The skills needed to make healthy, inexpensive meals from basic ingredients in past generations used to be passed down from mother to daughter. However, the ready availability of convenience foods and takeaways has distracted many people from meal-making. Kitchen-crafted dishes from healthy ingredients have in many cases been replaced by factory-produced concoctions high in salt and sugar. Cooking skills have been lost.

The result is a younger generation with a tendency to be overweight through consuming the wrong sort of meals and often with no-one at home to teach it any better way of doing things.

Yet, ironically, this is a time when there is more and more interest in TV programmes about cookery and, thanks to the example set by celebrity chefs, as many men as women are spending time in the domestic kitchen.

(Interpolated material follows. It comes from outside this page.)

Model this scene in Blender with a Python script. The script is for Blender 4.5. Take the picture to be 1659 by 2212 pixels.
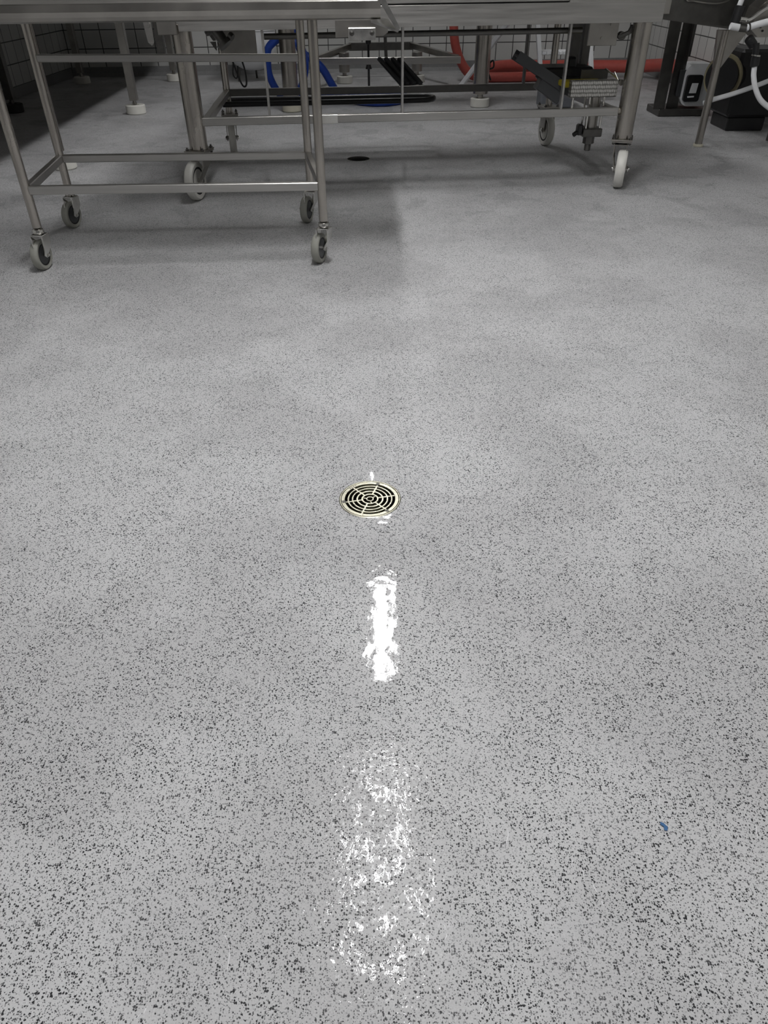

The time is right to build on this renewed fascination with food and make sure it's taken up by the next generation, both boys and girls. The Government proposal to make cookery lessons compulsory for all pupils in secondary schools is a sound one. As Roger Sheard, operations manager of Bradford's in-house school meals provider, says, food technology is fine in its way, but it doesn't teach pupils the essential life skills of how to shop for, prepare and cook nutritious, healthy food from fresh, seasonal ingredients.

These cookery skills are likely to be increasingly important in a world in which food seems set to become more expensive for everyone. The first, and perhaps most important, lesson to be taught is that home-made, do-it-yourself food is not only better for you - it can also be cheaper.